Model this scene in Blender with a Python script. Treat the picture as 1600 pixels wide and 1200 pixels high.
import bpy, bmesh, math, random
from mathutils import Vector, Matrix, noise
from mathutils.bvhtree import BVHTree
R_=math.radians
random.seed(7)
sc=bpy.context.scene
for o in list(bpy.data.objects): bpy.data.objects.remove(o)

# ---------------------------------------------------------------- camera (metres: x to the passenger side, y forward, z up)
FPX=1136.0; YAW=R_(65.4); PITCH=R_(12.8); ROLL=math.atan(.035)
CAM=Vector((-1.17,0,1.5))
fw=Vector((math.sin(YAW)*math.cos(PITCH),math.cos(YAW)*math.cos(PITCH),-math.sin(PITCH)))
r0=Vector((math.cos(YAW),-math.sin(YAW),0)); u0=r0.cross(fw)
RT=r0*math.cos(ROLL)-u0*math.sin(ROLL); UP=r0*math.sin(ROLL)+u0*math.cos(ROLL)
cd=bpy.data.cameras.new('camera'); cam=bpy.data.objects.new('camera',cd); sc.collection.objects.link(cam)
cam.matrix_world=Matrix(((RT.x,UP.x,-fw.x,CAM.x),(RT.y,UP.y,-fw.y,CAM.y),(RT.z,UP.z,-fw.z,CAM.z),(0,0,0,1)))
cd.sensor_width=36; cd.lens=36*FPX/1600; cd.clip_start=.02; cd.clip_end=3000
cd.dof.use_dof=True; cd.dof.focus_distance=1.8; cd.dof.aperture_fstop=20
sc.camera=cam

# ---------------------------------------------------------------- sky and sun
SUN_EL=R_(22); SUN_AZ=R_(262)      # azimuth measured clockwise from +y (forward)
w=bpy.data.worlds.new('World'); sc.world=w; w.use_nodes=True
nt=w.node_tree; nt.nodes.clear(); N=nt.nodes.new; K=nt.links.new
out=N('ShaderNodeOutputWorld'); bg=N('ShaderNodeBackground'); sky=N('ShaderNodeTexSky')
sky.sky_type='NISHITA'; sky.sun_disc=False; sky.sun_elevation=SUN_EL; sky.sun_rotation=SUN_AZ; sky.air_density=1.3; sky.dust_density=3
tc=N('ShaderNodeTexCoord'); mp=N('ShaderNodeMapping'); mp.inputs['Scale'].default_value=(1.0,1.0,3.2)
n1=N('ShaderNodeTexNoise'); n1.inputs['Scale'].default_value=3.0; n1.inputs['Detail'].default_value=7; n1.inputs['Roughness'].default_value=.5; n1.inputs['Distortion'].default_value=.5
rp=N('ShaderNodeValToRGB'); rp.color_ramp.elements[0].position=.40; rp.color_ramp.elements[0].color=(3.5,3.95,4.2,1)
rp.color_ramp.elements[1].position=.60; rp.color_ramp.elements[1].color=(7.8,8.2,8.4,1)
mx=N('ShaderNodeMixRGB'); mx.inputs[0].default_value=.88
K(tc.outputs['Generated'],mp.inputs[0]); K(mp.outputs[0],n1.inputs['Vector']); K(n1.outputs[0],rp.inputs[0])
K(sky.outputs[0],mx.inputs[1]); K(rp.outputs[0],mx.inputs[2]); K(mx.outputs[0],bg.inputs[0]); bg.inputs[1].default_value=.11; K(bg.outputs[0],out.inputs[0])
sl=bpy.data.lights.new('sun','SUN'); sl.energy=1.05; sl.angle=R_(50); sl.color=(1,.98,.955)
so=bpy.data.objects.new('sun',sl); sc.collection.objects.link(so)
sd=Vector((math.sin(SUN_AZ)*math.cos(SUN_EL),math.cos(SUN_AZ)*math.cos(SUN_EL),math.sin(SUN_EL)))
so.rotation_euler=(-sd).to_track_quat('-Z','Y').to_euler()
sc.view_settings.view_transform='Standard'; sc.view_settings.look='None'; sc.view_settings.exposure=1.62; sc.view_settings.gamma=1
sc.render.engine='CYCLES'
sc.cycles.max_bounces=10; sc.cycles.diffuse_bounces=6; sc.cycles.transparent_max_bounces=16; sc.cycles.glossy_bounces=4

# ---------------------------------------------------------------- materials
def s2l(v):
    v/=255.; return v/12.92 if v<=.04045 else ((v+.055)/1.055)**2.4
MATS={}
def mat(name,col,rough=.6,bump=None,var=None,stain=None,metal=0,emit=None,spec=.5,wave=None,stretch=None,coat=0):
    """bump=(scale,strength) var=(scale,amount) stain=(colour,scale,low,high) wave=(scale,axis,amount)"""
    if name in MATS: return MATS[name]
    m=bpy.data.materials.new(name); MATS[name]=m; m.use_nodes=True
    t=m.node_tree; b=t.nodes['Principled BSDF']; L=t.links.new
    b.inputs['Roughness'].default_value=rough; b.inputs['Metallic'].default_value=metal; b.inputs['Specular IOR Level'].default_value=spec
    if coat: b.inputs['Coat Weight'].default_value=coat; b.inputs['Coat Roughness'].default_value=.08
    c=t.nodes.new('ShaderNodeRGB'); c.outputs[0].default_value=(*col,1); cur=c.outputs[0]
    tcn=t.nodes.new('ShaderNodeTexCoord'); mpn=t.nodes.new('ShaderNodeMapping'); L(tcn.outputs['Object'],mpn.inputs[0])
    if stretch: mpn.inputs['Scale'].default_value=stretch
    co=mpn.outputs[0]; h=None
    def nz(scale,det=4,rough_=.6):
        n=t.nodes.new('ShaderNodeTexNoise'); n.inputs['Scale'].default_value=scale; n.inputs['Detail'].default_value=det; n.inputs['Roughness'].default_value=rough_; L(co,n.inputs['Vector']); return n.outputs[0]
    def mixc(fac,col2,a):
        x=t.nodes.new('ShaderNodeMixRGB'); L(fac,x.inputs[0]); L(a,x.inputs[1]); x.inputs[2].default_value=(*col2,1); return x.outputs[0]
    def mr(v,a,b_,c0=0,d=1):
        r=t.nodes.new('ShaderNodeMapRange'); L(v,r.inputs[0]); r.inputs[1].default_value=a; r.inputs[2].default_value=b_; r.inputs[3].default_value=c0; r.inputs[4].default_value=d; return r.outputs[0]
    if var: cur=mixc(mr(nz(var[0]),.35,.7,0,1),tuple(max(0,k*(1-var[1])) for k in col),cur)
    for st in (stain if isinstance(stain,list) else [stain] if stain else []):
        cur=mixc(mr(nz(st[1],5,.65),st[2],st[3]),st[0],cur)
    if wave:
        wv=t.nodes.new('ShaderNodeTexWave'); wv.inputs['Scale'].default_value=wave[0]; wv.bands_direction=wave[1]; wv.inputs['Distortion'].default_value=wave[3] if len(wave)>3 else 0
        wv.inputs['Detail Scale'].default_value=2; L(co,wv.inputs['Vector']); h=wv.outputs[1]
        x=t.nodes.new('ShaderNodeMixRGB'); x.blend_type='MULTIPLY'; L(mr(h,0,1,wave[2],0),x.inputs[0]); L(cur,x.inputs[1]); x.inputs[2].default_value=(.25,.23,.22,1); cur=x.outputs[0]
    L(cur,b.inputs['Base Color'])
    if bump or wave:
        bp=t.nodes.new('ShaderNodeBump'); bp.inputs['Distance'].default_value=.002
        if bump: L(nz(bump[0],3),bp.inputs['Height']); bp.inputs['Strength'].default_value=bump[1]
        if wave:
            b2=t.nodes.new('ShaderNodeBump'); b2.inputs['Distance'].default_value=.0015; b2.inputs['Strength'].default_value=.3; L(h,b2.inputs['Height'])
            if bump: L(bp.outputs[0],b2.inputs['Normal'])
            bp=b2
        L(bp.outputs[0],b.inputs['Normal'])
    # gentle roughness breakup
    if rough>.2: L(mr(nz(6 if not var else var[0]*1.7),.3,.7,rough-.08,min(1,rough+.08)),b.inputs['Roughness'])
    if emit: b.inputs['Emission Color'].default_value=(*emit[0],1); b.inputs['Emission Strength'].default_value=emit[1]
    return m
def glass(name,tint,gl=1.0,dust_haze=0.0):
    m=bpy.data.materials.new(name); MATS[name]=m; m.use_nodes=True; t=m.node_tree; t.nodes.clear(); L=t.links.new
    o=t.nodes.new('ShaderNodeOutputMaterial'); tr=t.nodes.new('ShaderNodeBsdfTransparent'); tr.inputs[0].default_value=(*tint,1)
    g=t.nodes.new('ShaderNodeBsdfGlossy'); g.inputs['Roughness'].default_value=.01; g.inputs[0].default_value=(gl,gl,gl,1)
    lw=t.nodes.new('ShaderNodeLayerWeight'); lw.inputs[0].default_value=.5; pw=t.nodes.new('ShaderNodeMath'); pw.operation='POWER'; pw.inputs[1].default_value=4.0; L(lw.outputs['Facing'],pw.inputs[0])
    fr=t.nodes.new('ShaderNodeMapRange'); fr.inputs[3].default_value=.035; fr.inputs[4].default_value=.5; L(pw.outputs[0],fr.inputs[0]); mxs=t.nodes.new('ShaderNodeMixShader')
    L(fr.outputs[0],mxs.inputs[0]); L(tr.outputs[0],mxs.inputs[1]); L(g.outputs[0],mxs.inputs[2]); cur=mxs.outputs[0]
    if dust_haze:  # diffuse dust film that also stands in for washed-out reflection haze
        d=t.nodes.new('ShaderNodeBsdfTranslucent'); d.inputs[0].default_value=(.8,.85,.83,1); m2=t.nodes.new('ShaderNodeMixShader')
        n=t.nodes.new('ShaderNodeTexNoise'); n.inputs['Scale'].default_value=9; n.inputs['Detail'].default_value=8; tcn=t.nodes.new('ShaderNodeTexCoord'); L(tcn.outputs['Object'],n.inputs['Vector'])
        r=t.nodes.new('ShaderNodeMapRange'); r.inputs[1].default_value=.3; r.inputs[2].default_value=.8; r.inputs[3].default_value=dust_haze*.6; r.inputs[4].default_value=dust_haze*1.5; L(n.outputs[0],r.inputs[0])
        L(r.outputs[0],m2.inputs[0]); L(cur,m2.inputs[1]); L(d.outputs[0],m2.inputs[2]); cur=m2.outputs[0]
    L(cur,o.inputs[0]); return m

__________

▶ _EXERCISE INSTRUCTIONS_: What are the exact lines from the beginning of the material through the line containing "for o in list(bpy.data.objects): bpy.data.objects.remove(o)"? Write out those lines alone.

▶ _SOLUTION FOR THIS TASK_:
Model this scene in Blender with a Python script. Treat the picture as 1600 pixels wide and 1200 pixels high.
import bpy, bmesh, math, random
from mathutils import Vector, Matrix, noise
from mathutils.bvhtree import BVHTree
R_=math.radians
random.seed(7)
sc=bpy.context.scene
for o in list(bpy.data.objects): bpy.data.objects.remove(o)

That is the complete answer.